Brand Vision is an online, visually oriented research tool that defines and tracks brand meaning. The methodology incorporates both qualitative and quantitative approaches to define a brand's meaning in the minds of current and prospective customers. These meanings can be compared to those perceived by brand managers, merchandisers and other value-chain participants.
By providing in-depth understanding of the brand concept as it currently exists in the minds of consumers and by comparing how these perceptions do or do not accord with desired brand positioning, we are able to pinpoint the gaps between the desired position and customers' perceptions. This provides a powerful springboard for developing the creative platform, refining brand positioning strategies and evaluating the efficacy of marketing initiatives. Once the brand concept is well understood and elements and the marketing approach are in development, Brand Vision can be used to test specific creative options.

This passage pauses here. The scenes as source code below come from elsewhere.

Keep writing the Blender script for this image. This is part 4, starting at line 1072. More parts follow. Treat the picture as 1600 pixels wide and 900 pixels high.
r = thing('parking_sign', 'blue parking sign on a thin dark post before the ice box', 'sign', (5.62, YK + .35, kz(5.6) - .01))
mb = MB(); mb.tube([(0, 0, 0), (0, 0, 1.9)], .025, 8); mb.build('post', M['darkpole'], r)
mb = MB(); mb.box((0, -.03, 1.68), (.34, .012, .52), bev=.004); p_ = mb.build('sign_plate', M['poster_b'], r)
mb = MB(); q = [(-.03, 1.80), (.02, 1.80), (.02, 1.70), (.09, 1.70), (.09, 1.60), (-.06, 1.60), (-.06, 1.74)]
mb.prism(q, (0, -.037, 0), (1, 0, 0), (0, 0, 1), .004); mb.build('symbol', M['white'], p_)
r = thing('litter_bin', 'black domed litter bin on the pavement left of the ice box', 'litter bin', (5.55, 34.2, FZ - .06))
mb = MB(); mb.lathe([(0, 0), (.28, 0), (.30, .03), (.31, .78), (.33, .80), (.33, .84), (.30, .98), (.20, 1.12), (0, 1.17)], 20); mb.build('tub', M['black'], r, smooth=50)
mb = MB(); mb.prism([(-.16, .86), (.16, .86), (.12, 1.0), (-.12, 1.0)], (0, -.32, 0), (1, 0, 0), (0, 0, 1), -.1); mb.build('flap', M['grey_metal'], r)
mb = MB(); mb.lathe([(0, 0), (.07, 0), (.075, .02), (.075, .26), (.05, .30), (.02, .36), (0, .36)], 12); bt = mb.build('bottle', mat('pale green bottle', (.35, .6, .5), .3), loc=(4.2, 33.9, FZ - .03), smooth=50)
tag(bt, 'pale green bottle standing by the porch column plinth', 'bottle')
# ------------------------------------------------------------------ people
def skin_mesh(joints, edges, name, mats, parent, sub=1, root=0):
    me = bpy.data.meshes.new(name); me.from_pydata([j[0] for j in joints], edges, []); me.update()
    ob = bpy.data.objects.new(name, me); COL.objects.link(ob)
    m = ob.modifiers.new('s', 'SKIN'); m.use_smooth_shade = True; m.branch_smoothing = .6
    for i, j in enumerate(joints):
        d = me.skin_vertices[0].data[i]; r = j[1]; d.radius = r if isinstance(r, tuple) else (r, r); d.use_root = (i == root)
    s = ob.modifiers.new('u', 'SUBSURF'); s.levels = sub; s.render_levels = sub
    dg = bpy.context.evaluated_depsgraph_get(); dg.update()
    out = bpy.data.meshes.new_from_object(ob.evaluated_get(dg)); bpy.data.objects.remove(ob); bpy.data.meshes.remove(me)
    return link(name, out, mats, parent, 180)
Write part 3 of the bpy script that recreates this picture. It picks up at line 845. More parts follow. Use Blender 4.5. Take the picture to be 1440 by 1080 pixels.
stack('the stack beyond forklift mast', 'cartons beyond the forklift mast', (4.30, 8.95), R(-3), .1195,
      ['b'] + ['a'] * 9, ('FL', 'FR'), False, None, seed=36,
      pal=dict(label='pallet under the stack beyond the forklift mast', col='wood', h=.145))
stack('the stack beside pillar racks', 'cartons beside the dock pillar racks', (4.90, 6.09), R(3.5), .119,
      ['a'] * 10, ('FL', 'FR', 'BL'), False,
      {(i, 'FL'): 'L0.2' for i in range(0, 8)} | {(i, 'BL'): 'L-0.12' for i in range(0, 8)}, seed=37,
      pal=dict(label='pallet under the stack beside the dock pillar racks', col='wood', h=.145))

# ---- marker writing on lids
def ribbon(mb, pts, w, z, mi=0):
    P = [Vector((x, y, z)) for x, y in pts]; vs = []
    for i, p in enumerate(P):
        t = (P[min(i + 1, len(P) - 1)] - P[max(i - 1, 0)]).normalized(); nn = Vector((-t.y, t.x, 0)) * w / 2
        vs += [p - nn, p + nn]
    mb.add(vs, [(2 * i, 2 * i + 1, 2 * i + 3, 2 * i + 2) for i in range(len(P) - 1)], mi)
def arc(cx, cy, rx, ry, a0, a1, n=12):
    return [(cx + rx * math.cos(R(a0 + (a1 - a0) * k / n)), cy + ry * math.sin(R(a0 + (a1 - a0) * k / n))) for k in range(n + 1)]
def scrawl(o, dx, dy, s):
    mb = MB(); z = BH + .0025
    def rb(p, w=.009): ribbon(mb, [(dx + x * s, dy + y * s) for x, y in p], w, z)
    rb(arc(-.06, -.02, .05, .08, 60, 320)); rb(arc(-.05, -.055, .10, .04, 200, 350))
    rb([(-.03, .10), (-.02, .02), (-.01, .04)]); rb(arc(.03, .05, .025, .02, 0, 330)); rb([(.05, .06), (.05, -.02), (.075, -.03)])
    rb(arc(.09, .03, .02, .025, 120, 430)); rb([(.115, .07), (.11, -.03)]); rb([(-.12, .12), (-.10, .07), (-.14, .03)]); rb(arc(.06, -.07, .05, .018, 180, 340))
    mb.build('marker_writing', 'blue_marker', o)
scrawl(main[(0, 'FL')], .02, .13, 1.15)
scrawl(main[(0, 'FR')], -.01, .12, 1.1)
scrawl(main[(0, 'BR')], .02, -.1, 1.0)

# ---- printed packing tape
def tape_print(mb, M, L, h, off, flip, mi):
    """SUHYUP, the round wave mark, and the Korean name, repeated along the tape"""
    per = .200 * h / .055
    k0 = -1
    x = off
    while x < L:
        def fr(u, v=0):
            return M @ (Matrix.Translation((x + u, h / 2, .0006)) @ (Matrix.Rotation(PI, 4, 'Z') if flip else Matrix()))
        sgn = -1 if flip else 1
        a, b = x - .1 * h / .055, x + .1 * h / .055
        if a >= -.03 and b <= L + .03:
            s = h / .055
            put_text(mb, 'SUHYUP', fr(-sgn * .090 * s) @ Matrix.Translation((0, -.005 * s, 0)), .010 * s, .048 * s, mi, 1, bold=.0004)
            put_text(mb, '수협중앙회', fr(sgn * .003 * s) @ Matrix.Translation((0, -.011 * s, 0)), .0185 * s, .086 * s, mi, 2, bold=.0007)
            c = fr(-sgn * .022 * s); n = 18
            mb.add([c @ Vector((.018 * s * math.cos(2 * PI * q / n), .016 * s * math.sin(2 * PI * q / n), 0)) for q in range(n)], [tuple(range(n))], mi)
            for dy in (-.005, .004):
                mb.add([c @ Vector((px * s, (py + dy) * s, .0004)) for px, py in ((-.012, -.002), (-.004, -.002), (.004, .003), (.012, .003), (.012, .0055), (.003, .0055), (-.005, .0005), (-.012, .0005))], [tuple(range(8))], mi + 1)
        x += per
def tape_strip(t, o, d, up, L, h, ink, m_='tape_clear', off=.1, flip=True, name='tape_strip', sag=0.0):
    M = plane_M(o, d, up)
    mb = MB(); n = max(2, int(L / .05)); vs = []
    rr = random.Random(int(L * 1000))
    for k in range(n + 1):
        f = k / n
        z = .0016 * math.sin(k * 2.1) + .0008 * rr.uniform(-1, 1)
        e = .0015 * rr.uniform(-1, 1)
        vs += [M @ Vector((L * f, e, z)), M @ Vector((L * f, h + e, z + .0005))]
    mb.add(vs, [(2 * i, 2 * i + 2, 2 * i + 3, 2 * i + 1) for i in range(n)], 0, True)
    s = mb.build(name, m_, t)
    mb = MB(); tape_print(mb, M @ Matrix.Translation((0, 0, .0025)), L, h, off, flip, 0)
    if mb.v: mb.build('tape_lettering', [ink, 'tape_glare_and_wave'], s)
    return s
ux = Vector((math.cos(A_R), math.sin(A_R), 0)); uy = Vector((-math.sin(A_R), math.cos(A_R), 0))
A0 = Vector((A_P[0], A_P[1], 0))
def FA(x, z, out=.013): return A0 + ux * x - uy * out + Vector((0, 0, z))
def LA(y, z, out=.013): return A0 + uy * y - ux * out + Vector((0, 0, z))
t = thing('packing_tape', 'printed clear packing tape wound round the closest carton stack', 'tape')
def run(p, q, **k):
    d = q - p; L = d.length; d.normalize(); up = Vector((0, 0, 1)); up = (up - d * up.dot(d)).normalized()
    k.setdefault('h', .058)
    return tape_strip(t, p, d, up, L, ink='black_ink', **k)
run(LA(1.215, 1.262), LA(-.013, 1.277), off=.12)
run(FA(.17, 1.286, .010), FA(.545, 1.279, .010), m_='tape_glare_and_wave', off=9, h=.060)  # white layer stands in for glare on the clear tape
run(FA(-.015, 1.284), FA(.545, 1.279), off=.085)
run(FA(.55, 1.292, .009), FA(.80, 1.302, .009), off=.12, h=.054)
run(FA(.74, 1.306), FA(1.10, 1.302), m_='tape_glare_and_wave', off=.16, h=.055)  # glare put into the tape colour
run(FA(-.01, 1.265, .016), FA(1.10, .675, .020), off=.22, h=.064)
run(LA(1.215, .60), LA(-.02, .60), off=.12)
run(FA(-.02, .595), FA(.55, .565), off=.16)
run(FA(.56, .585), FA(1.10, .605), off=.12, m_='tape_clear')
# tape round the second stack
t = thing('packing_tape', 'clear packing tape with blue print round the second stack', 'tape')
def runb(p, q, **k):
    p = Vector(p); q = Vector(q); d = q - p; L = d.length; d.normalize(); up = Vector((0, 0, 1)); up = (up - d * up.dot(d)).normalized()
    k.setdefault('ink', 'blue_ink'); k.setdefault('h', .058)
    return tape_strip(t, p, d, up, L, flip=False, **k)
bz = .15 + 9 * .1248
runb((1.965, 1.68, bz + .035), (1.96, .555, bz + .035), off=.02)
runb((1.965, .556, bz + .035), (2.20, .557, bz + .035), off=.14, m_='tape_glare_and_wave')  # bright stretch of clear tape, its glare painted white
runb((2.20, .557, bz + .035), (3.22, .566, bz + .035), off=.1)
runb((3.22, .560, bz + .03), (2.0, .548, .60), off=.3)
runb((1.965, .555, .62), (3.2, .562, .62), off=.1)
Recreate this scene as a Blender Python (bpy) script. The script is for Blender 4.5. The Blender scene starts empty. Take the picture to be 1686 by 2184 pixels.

One focus of this research tool is the identification of underlying brand or product concepts that can be translated into a set of consistent visual executions. This holistic perspective enables the creation of coherent marketing campaigns that feature consistent concept meanings across individual elements of the marketing effort. The emphasis on visual associations yields a powerful tracking system to assist in developing a lexicon of imagery that can be used for multiple products and brands in multiple markets. A visual versus verbal system also ameliorates the translation problems typically encountered in cross-cultural marketing research.